At a briefing earlier this week on the Supreme Court case, Georgetown University law professor Richard Lazarus said the standing issue could have significant consequences for more than a dozen other global warming cases in other courts.

"If the court decides that, that's really a big deal," Lazarus said. "That was the danger in filing cert on this."

Justice Anthony Kennedy is also expected to be the pivotal swing vote on the standing question because other members of the court have in the past given strong indications they are evenly split on the issue, Lazarus said.

States, science skeptics question lawsuit

Michigan Attorney General Michael Cox (R) led the nine-state coalition before the Supreme Court that also opposes new EPA rules for autos. The states cautioned the Supreme Court to keep in mind that the existing Clean Air Act framework is not set up for a global source of emissions like CO2.

"Effectively addressing an international issue like global climate change requires world-wide reductions, not simply reductions from U.S. sources alone," the states wrote.

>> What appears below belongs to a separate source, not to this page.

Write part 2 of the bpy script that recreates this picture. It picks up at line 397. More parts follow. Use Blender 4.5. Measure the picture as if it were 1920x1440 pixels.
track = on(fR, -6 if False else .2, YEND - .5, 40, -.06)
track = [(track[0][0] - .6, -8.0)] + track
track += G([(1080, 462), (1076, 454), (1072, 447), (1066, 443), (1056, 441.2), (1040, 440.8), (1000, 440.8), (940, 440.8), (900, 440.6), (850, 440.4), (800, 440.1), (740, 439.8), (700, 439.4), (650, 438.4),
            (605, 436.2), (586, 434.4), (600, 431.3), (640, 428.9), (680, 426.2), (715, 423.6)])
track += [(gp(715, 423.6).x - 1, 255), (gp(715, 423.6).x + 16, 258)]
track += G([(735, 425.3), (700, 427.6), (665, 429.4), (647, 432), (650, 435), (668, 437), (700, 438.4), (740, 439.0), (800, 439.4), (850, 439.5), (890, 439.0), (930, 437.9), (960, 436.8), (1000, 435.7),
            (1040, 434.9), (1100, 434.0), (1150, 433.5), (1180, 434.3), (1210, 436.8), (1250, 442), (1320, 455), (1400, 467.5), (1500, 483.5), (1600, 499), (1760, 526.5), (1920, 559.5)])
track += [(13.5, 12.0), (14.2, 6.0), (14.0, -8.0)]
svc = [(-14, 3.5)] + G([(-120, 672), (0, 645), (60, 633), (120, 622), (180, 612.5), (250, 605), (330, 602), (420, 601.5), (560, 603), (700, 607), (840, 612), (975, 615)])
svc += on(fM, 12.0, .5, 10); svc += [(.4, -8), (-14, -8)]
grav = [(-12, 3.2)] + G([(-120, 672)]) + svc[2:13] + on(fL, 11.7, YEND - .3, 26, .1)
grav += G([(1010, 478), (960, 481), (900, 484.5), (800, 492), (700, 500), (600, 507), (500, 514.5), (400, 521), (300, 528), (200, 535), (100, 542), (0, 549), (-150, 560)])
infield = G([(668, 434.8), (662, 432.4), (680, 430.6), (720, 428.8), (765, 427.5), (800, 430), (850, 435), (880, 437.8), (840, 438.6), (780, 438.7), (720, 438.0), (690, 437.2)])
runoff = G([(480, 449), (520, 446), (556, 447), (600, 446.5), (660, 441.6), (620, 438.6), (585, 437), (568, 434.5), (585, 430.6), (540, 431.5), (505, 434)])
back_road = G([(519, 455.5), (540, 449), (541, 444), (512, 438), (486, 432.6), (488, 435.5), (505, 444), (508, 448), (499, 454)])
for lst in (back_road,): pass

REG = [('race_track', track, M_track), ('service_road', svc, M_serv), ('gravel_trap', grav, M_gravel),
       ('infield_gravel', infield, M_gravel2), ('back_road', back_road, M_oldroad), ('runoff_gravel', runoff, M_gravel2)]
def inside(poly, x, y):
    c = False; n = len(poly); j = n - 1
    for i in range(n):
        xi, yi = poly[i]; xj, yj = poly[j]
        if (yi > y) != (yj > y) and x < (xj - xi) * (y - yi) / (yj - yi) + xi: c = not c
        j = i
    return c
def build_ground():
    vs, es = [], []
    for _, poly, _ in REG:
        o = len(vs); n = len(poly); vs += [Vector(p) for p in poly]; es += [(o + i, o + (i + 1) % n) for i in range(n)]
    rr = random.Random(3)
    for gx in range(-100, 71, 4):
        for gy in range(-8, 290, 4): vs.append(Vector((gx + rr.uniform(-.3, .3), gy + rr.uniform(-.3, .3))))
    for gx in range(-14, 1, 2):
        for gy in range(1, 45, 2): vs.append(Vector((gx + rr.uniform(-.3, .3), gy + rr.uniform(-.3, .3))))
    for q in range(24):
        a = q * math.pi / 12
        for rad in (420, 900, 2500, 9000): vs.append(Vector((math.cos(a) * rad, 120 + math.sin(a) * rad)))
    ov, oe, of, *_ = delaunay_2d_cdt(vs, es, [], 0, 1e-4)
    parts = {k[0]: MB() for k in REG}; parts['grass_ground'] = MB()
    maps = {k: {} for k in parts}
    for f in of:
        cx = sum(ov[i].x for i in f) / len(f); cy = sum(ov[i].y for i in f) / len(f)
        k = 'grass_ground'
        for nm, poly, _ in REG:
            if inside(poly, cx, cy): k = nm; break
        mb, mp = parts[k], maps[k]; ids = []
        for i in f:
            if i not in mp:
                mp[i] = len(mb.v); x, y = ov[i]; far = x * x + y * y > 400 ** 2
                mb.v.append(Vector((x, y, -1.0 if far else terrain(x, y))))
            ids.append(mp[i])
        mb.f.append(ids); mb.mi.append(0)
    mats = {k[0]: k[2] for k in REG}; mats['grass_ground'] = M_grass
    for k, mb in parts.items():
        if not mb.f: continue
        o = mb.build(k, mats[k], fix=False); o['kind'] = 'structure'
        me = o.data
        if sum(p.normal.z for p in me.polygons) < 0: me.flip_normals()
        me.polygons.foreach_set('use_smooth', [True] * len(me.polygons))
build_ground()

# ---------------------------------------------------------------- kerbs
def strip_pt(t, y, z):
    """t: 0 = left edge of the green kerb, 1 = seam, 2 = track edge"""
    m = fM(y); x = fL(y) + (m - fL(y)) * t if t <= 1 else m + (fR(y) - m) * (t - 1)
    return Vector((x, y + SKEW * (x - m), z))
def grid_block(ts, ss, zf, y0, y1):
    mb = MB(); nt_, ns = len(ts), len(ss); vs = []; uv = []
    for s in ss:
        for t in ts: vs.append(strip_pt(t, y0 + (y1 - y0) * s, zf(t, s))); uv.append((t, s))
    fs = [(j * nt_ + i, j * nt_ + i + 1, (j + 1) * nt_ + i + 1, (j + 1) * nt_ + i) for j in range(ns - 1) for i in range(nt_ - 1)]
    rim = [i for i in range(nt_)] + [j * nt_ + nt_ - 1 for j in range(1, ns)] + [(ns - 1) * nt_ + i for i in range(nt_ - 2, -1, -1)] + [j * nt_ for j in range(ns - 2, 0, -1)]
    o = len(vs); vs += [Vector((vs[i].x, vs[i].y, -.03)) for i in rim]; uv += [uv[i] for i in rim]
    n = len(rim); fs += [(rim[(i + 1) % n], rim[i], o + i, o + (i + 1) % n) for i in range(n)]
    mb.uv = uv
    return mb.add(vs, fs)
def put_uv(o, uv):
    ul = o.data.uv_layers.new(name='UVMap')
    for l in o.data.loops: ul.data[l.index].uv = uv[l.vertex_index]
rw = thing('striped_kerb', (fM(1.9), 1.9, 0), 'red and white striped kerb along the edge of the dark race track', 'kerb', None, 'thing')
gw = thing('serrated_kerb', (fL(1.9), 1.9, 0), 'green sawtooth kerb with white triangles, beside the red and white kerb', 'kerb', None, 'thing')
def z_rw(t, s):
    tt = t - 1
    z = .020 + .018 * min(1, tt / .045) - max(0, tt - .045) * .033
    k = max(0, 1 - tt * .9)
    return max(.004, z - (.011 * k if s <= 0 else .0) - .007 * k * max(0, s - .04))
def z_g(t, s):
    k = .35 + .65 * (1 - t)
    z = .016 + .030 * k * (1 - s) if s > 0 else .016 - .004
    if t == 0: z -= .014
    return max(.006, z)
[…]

Alaska, Kansas, Nebraska, North Dakota, Ohio, South Dakota, Texas and Utah also signed on to Michigan's brief.

A collection of scientists known for taking a contrary perspective on global warming also chimed in with a legal brief. Writing for the Competitive Enterprise Institute, the scientists said the underlying case is "founded on the unsupported notion that the net effect of increasing greenhouse gases on human health and welfare is negative."

The scientists, including Harvard University astrophysicist Sallie Baliunas and Cato Institute senior fellow Patrick Michaels, said there is "no comprehensive scientific or economic study in the professional literature that has come to this conclusion, factoring in the risks, costs, and benefits of regulation."

Several industry and labor groups also raised doubts about the case before the Supreme Court. The U.S. Chamber of Commerce and National Association of Manufacturers, in a filing from the CO2 Litigation Group, said arguments about global warming to support a new EPA regulation are "oversimplified and overstate the certainty of its potential future course and effects."

And the Union for Jobs and the Environment, representing 10 labor groups including the International Brotherhood of Teamsters and United Mine Workers of America, ticked through four key arguments. Among them, the labor coalition recalled two recent Senate floor votes against mandatory limits on U.S. emissions.